Home secretary urged to solve Ukraine visa issues James Watkins, head of policy and public impact at London Chamber, said Ukrainian delegates had faced a challenging journey to the UK due to the impact of the war. But he said their journey was made still harder by struggles they faced getting UK visas.

He said: “I want to say to our Home Secretary – please end the hostile environment on visa policy because it’s hurting British-Ukrainian trade relations.”

The event was hosted by Paul Cherpeau, chief executive of Liverpool Chamber. He hailed Liverpool’s long history of links with Ukraine, including the Mersey city being twinned with the Black Sea port of Odessa in 1957.

Mr Cherpeau said this was the first B2B summit involving UK and Ukrainian businesses since 2015. And he added: “It’s a big deal.”

Paul Cherpeau speaking at the United in Business: Liverpool-Ukraine Business Summit at the Hilton Hotel, Liverpool (Image: Liverpool Chamber) UK and Liverpool thanked for their support Henaddii Boldyr, from the Ukrainian Chamber of Commerce & Industry, thanked the people and businesses of Britain for their support.

He said: “We were not left alone against a crazy enemy in our fight for freedom. One of our main allies in war was Great Britain and the British people.”

And he said that despite the war, Ukraine was still open for business.

He said: “At this difficult time we have saved our businesses. We have kept our premises and equipment. We have saved our teams. We are manufacturing products. We are supplying to the domestic market and for export.

“We are now exploring new markets and new partnership opportunities. We are looking for new partners for long-term co-operation. That’s why we are here today.”

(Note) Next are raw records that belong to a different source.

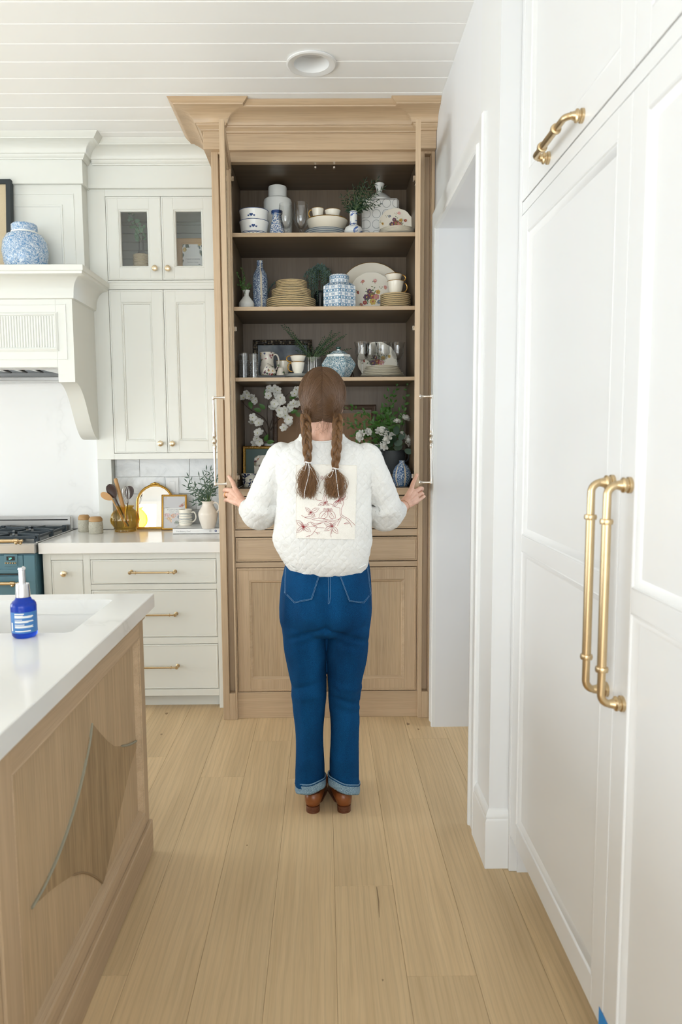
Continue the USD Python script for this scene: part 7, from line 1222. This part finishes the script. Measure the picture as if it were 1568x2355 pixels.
for s_ in (-1, 1):
    E0 = WY(*plp[s_][0]); eD = (E0-HC)/RH; eD /= np.linalg.norm(eD)
    for k in range(1500):
        ph = rng.uniform(-.55, 2.95); r0 = np.array([s_*rng.uniform(.0, .05)+.0, -math.sin(ph-0.0)*.999, math.cos(ph)]); r0 = np.array([s_*abs(rng.normal(0, .02)), -math.sin(ph), math.cos(ph)])
        if ph > 2.2: r0 = r0*np.array([1, 1, 1])
        r0 /= np.linalg.norm(r0); e = eD+rng.normal(0, .07, 3); e /= np.linalg.norm(e); om = math.acos(np.clip(r0 @ e, -1, 1)); t = np.linspace(0, 1, 12); lift = rng.uniform(0, .006)
        d = (np.sin((1-t)*om)[:, None]*r0+np.sin(t*om)[:, None]*e)/max(math.sin(om), 1e-3); bow = np.sin(t*PI)[:, None]*np.array([s_*.10*max(0, math.cos(ph*.6)), 0, .0]); d = d+bow; d /= np.linalg.norm(d, axis=1)[:, None]
        p = HC+d*(RH+lift+.003*np.sin(t*PI)[:, None]); tail = np.array([WY(*plp[s_][1])+rng.normal(0, .006, 3)]); strands.append(np.vstack([p, tail])); w = rng.uniform(.0008, .0013); widths.append(np.r_[np.full(12, w), w*.5])
for k in range(90):   # loose wisps
    s_ = rng.choice([-1, 1]); a = HC+np.array([s_*rng.uniform(.055, .085), rng.uniform(-.06, .03), rng.uniform(-.08, .02)]); L_ = rng.uniform(.03, .10); b = a+[s_*rng.uniform(.0, .022), rng.uniform(-.015, .01), -L_]; m_ = (a+b)/2+[s_*rng.uniform(0, .018), 0, 0]; strands.append(smoothpath([a, m_, b], 8)); widths.append(np.linspace(.0005, .0002, 8))
for k in range(26): a = HC+np.array([rng.uniform(-.025, .025), -.072, -.088]); strands.append(smoothpath([a, a+[rng.uniform(-.01, .01), -.01, -.02], a+[rng.uniform(-.02, .02), -.012, -rng.uniform(.03, .055)]], 6)); widths.append(np.linspace(.0005, .0002, 6))
curves(path_for(pe.path, 'hair_strands'), [x-pe.loc for x in strands], widths, 'hair_strand')
for s_ in (-1, 1):
    cl = smoothpath([WY(*p) for p in plp[s_]], 90); n = len(cl); t = np.linspace(0, 1, n); T_ = np.gradient(cl, axis=0); T_ /= np.linalg.norm(T_, axis=1)[:, None]; U = np.cross(T_, [0, 1., 0]); U /= np.linalg.norm(U, axis=1)[:, None]; V = np.cross(T_, U)
    L_ = np.linalg.norm(np.diff(cl, axis=0), axis=1).sum(); turns = L_/.118; st_, wd_ = [], []; wsc = np.interp(t, [0, .15, .75, 1], [.85, 1.0, .92, .6])
    bd = pe.part('plait_core', tube(cl, .0075*wsc, 10), 'hair', smooth=True, label='left plait' if s_ < 0 else 'right plait')
    for k in range(3):
        a = 2*PI*(turns*t+k/3); off = U*(np.sin(a)*.0112*wsc)[:, None]+V*(np.sin(2*a)*.0062*wsc)[:, None]; sp = cl+off
        pe.part('plait_strand', tube(sp, .0084*wsc, 10, flat=1.0), 'hair', smooth=True, parent=bd)
        Ts = np.gradient(sp, axis=0); Ts /= np.linalg.norm(Ts, axis=1)[:, None]; Us = np.cross(Ts, V); Us /= np.linalg.norm(Us, axis=1)[:, None]; Vs = np.cross(Ts, Us)
        for j in range(70):
            b = rng.uniform(0, 2*PI); tw = rng.uniform(-.5, .5); r_ = .0086*rng.uniform(.9, 1.12); c = sp+(Us*np.cos(b+tw*6*t)[:, None]+Vs*np.sin(b+tw*6*t)[:, None])*(r_*wsc)[:, None]; st_.append(c[::4]); wd_.append(np.full(len(c[::4]), .0009))
    # curled tail under the ribbon
    K = cl[-1]; tl_ = (80 if s_ < 0 else 66)*.00158
    for j in range(800):
        sd_ = rng.normal(0, 1, 2); L2 = tl_*rng.uniform(.7, 1.02); tt = np.linspace(0, 1, 16); spread = .035*np.sin(np.minimum(tt*2.6, 1.9)); amp = .013*tt**.7*rng.uniform(.2, 1.2); w0 = rng.uniform(5, 10); ph = rng.uniform(0, 6.28)
        x = K[0]+sd_[0]*.42*spread+amp*np.sin(w0*tt+ph); y = K[1]-.006*np.sin(tt*PI)+sd_[1]*.22*spread+amp*.6*np.cos(w0*tt+ph); z = K[2]-L2*tt+.004*np.sin(w0*tt+ph)*tt
        base = K+rng.normal(0, .004, 3); w_ = np.minimum(tt*5, 1); pts = np.c_[x, y, z]*w_[:, None]+base*(1-w_)[:, None]; st_.append(pts); wd_.append(np.linspace(.0011, .0006, 16))
    for j in range(16):   # stray ringlets at the ends
        a0 = K+[rng.uniform(-.022, .022), -.01, -tl_*rng.uniform(.5, .95)]; sgn = rng.choice([-1, 1]); rr = rng.uniform(.006, .013); st_.append(np.array([a0+[sgn*rr*(1-math.cos(q_)), -.003, -rr*math.sin(q_)-.002*q_] for q_ in np.linspace(0, rng.uniform(3, 5.5), 12)])); wd_.append(np.full(12, .0007))
    tc = tube(np.array([K+[0, -.002, 0], K+[0, -.005, -tl_*.25], K+[.0, -.003, -tl_*.55], K+[0, .0, -tl_*.85]]), [.007, .013, .015, .006], 12, flat=.6); pe.part('plait_tail', tc, 'hair', smooth=True, parent=bd)
    curves(path_for(pe.path, 'plait_hair'), [x-pe.loc for x in st_], wd_, 'hair_ends')
    R0 = K+[0, -.010, .001]; kp = lambda a, b: WY(a, b, K[1]-.018)
    rib = pe.part('ribbon', tube([R0+[.011*math.cos(a), .010+.011*math.sin(a), .002*math.sin(2*a)] for a in np.linspace(0, 2*PI, 20)], .0022, 6, caps=False), 'ribbon_white', label='white picot ribbon on the plait')
    tails = [[(708, 1064), (711, 1080), (706, 1108), (700, 1146)], [(706, 1065), (702, 1078), (696, 1090), (690, 1094)], [(708, 1064), (722, 1090), (733, 1120), (731, 1138)]] if s_ < 0 else [[(771, 1078), (773, 1095), (776, 1120), (779, 1142)], [(770, 1078), (764, 1090), (757, 1098), (753, 1093), (758, 1086), (768, 1080)], [(773, 1079), (783, 1079), (792, 1084)]]
    if s_ < 0: tails.append([(706, 1065), (698, 1066), (692, 1072), (694, 1080), (704, 1068)])
    for q_, tp in enumerate(tails):
        pth = smoothpath([kp(a, b)+[0, -.004 if q_ == 0 else .004, 0] for a, b in tp], 30); wv = .0022 if q_ == 0 else .0016
        pe.part('ribbon_tail', tube(pth, np.where(np.arange(30) % 2 == 0, wv*1.25, wv*.85), 6, flat=.5), 'ribbon_white', smooth=False, parent=rib)
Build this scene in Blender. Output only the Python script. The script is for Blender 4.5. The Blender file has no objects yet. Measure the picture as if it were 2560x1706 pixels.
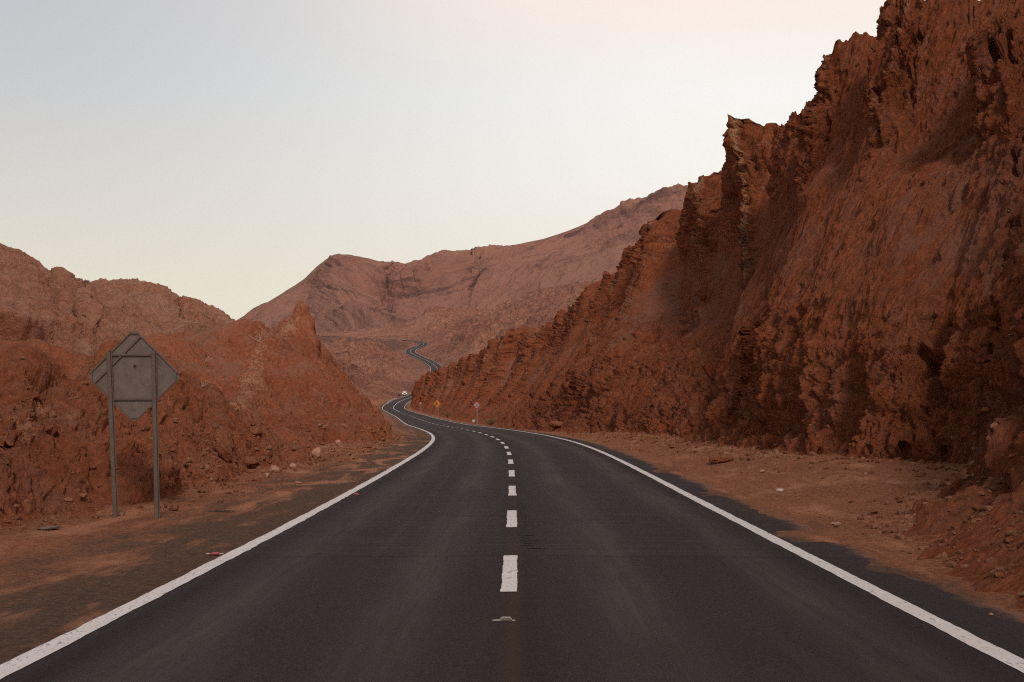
import bpy, bmesh, math, random
import numpy as np
from mathutils import Vector, Matrix

sc = bpy.context.scene
COL = sc.collection
R = math.radians
random.seed(7)
rng = np.random.default_rng(11)

# ------------------------------------------------------------------ camera, sky, sun, exposure
F, HV, CU, CZ = 3000.0, 1010.0, 1280.0, 1.75      # focal length (px of the 2560 frame), horizon row, centre column, eye height
cam_d = bpy.data.cameras.new("camera"); cam = bpy.data.objects.new("camera", cam_d); COL.objects.link(cam)
cam_d.sensor_width = 36.0; cam_d.lens = 36.0 * F / 2560.0
cam_d.shift_y = (HV - 853.0) / 2560.0
cam_d.clip_start = 0.1; cam_d.clip_end = 20000
cam.location = (0, 0, CZ); cam.rotation_euler = (R(90), 0, 0)
sc.camera = cam

SUN_EL, SUN_AZ = 36.0, 170.0        # azimuth clockwise from +Y (behind and to the right)
w = bpy.data.worlds.new("World"); sc.world = w; w.use_nodes = True
nt = w.node_tree; N = nt.nodes; L = nt.links; N.clear()
def wn(t, **k):
    n = N.new(t)
    for a, b in k.items(): setattr(n, a, b)
    return n
out = wn('ShaderNodeOutputWorld'); bg = wn('ShaderNodeBackground')
sky = wn('ShaderNodeTexSky', sky_type='NISHITA', sun_disc=False, sun_elevation=R(SUN_EL), sun_rotation=R(SUN_AZ), dust_density=3.0)
tc = wn('ShaderNodeTexCoord'); sp = wn('ShaderNodeSeparateXYZ'); L.new(tc.outputs['Generated'], sp.inputs[0])
def mr(src, a, b, c=0., d=1., smooth=False):
    n = wn('ShaderNodeMapRange'); n.clamp = True
    if smooth: n.interpolation_type = 'SMOOTHSTEP'
    L.new(src, n.inputs[0]); n.inputs[1].default_value = a; n.inputs[2].default_value = b
    n.inputs[3].default_value = c; n.inputs[4].default_value = d
    return n.outputs[0]
def ramp(src, stops):
    n = wn('ShaderNodeValToRGB'); e = n.color_ramp.elements
    while len(e) > 1: e.remove(e[-1])
    e[0].position = stops[0][0]; e[0].color = (*stops[0][1], 1)
    for p, c in stops[1:]:
        x = e.new(p); x.color = (*c, 1)
    L.new(src, n.inputs[0]); return n.outputs[0]
def wmix(f, a, b, mode='MIX'):
    n = wn('ShaderNodeMix', data_type='RGBA', blend_type=mode)
    if isinstance(f, float): n.inputs[0].default_value = f
    else: L.new(f, n.inputs[0])
    L.new(a, n.inputs[6]); L.new(b, n.inputs[7]); return n.outputs[2]
elev = mr(sp.outputs['Z'], 0.0, 0.5)
# high thin overcast: greyer-blue to the left, creamy white to the right, warm near the horizon
left = ramp(elev, [(0, (.84, .74, .56)), (.16, (.80, .735, .60)), (.32, (.70, .665, .60)), (.48, (.59, .59, .595)), (.64, (.49, .51, .545)), (.8, (.36, .38, .41)), (1, (.24, .26, .29))])
right = ramp(elev, [(0, (.88, .79, .62)), (.2, (.89, .83, .70)), (.36, (.95, .91, .83)), (.5, (.95, .935, .89)), (.66, (.95, .895, .815)), (.8, (.50, .49, .48)), (1, (.26, .27, .30))])
az = mr(sp.outputs['X'], -0.42, 0.20, smooth=True)
grad = wmix(az, left, right)
mp = wn('ShaderNodeMapping'); L.new(tc.outputs['Generated'], mp.inputs[0]); mp.inputs['Scale'].default_value = (1.3, 1.0, 9.0)
nz = wn('ShaderNodeTexNoise'); L.new(mp.outputs[0], nz.inputs['Vector']); nz.inputs['Scale'].default_value = 1.6; nz.inputs['Detail'].default_value = 3
cl = mr(nz.outputs['Fac'], 0.34, 0.60, smooth=True)
hi = mr(sp.outputs['Z'], 0.24, 0.33, 0, .9, smooth=True)
cm = wn('ShaderNodeMath', operation='MULTIPLY'); L.new(cl, cm.inputs[0]); L.new(hi, cm.inputs[1]); cm2 = wn('ShaderNodeMath', operation='MULTIPLY'); L.new(cm.outputs[0], cm2.inputs[0]); L.new(mr(sp.outputs['X'], -.2, .1, .1, .9, True), cm2.inputs[1])
peach = wn('ShaderNodeRGB'); peach.outputs[0].default_value = (1.0, .84, .74, 1)
grad = wmix(cm2.outputs[0], grad, peach.outputs[0])
skys = wn('ShaderNodeMix', data_type='RGBA', blend_type='MULTIPLY'); skys.inputs[0].default_value = 1
L.new(sky.outputs[0], skys.inputs[6]); skys.inputs[7].default_value = (.08, .08, .08, 1)
fin = wmix(0.90, skys.outputs[2], grad)
L.new(fin, bg.inputs[0]); bg.inputs[1].default_value = 1.0
L.new(bg.outputs[0], out.inputs[0])

sun_d = bpy.data.lights.new("sun", 'SUN'); sun_d.energy = 1.6; sun_d.angle = R(9); sun_d.color = (1, .90, .78)
sun = bpy.data.objects.new("sun", sun_d); COL.objects.link(sun)
sdir = Vector((math.sin(R(SUN_AZ)) * math.cos(R(SUN_EL)), math.cos(R(SUN_AZ)) * math.cos(R(SUN_EL)), math.sin(R(SUN_EL))))
sun.rotation_euler = (-sdir).to_track_quat('-Z', 'Y').to_euler()
sc.view_settings.view_transform = 'Standard'; sc.view_settings.look = 'None'
sc.view_settings.exposure = 0.12; sc.view_settings.gamma = 1.0
sc.cycles.use_denoising = False; sc.cycles.filter_width = 1.15
sc.cycles.max_bounces = 5; sc.cycles.diffuse_bounces = 3

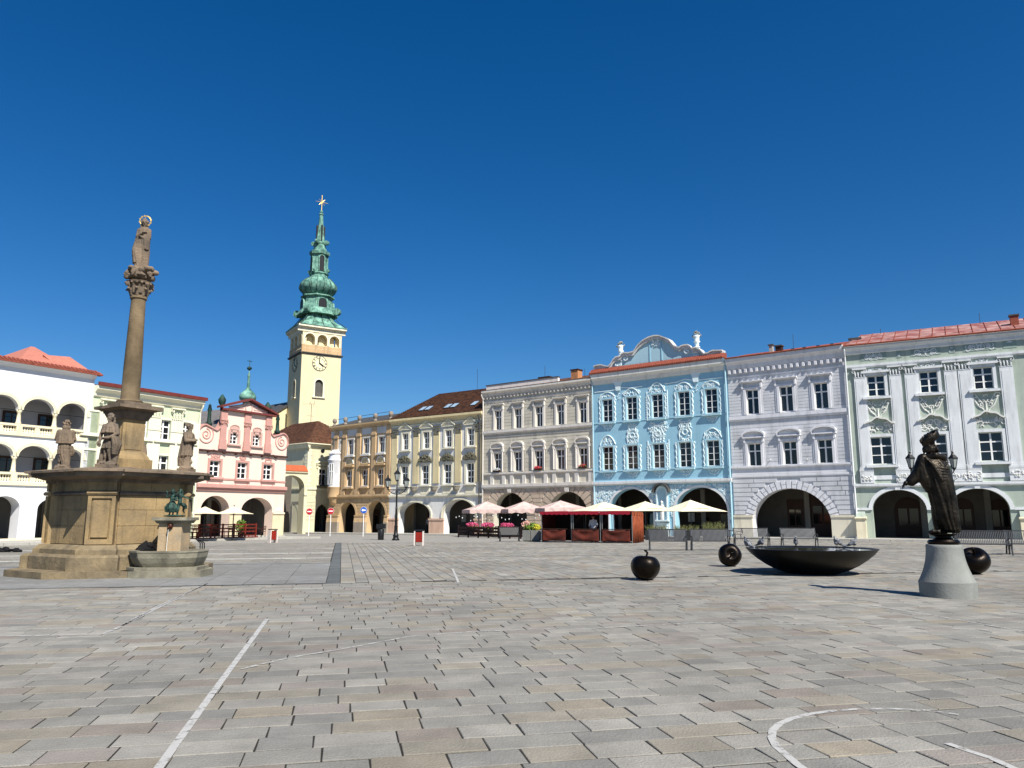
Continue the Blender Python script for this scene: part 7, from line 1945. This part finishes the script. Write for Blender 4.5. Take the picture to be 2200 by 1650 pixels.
# ---- leaf and flower clusters
def leaves(mb, c, r, n, s, rd, up=.3):
    for k in range(n):
        d = Vector((rd.gauss(0, 1), rd.gauss(0, 1), rd.gauss(0, 1))).normalized()*rd.random()**.4
        p = Vector((c[0]+d.x*r[0], c[1]+d.y*r[1], c[2]+d.z*r[2])); u = Vector((rd.gauss(0, 1), rd.gauss(0, 1), rd.gauss(0, 1)+up)).normalized(); v = u.orthogonal().normalized(); q = s*rd.uniform(.6, 1.3)
        mb.add([p-u*q, p-v*q*.45, p+u*q, p+v*q*.45], [(0, 1, 2, 3)])
    return mb
M_leaf = mat('leaf_green', '#3f5a22', .7, .35, 6, col2='#6f8a2e'); M_pinkf = mat('pink_flowers', '#c0305a', .7, .3, 8, col2='#e0719a'); M_redf = mat('red_geraniums', '#b01530', .7, .3, 8, col2='#c9425a'); M_yelf = mat('yellow_green_flowers', '#b9b32a', .7, .3, 8, col2='#d8d04a'); M_pale = mat('pale_pink_flowers', '#c98f86', .7, .3, 8, col2='#d9b3a0'); M_whf = mat('white_flowers', '#dcdcdc', .7, .1, 8)
rd = random.Random(21)
def flora(name, parent, c, r, n, s, m, loc=(0, 0, 0)):
    mb = leaves(MB(), c, r, n, s, rd); o = link(name, mb.mesh(name, m), parent, loc); o['kind'] = 'stuff'; return o
for B, c, z0, i in FLB:
    r = empty('flower_box', (0, 0, 0), 0, ['box of white flowers on the first lower window sill of the beige house', 'box of bright red geraniums on the middle lower sill of the beige house', 'box of dark red geraniums on the last lower sill of the beige house'][(5, 7, 9).index(i)], 'flower box')
    r.matrix_world = B.root.matrix_world.copy(); bpy.context.view_layer.update()
    v = Vector((B.P.x, B.P.y, B.zb))+Vector((B.u.x, B.u.y, 0))*c+Vector((B.nv.x, B.nv.y, 0))*.14+Vector((0, 0, z0)); r.location = v; r.rotation_euler = (0, 0, atan2(B.u.y, B.u.x))
    MB().box(-.42, .42, -.1, .1, 0, .16).build('box', M_wood, r); flora('leaves', r, (0, -.02, .2), (.45, .16, .14), 160, .06, M_leaf)
    flora('flowers', r, (0, -.06, .24), (.48, .18, .17), 260 if i != 9 else 120, .05, M_whf if i == 5 else M_redf)
# ---- concrete planter
p = ground(1142, 1163); r = empty('planter', p, R(-20), 'grey concrete planter with pink and yellow flowers left of the red stall', 'planter')
for x in (-.55, .05): MB().plan([(x, -.3), (x+.56, -.3), (x+.56, .3), (x, .3)], .06, .75).build('trough', mat('planter_concrete', '#7b7b76', .85, .15, 4, .3, 20), r)
MB().box(-.5, -.1, -.25, .25, 0, .06).box(.1, .55, -.25, .25, 0, .06).build('foot', M_iron, r)
flora('foliage', r, (0, 0, .95), (.6, .32, .28), 700, .09, M_leaf); flora('pink_flowers', r, (-.35, 0, 1.1), (.35, .3, .3), 320, .06, M_pale); flora('yellow_flowers', r, (.35, -.1, .95), (.35, .28, .2), 300, .06, M_yelf)
# ---- umbrellas
M_cream = mat('cream_canvas', '#dccfae', .85, .06, 3); M_rosec = mat('faded_rose_canvas', '#c9b3ab', .85, .14, 2.5, col2='#b79e97'); M_emb = mat('tan_print', '#9a8259', .85, .1, 5); M_ztxt = mat('white_print', '#e8e0dc', .8, .05, 5)
M_creaml = mat('pale_cream_canvas', '#e0d9bb', .85, .05, 3)
def textmesh(txt, size):
    cu = bpy.data.curves.new('t', 'FONT'); cu.body = txt; cu.size = size; cu.align_x = 'CENTER'; cu.align_y = 'CENTER'; cu.extrude = .004
    o = bpy.data.objects.new('t', cu); C.objects.link(o); bpy.context.view_layer.update(); me = bpy.data.meshes.new_from_object(o.evaluated_get(bpy.context.evaluated_depsgraph_get())); bpy.data.objects.remove(o); return me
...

Denys Demchenko, minister-counsellor for economic affairs at the Ukrainian Embassy in London, addressed the event on behalf of ambassador Vadym Prystaiko.

He said: “The most important stage in Ukraine’s recovery is still under way. We must win the war.”

Mr Demchenko said Ukraine was still pushing for victory in the war, adding: “Recovery and growth are not possible without peace.”

He said Ukrainians were forging to built a “better Ukraine”. He said: “We have to become more strong and reliant than ever before. We will be a prosperous and self-reliant European nation.”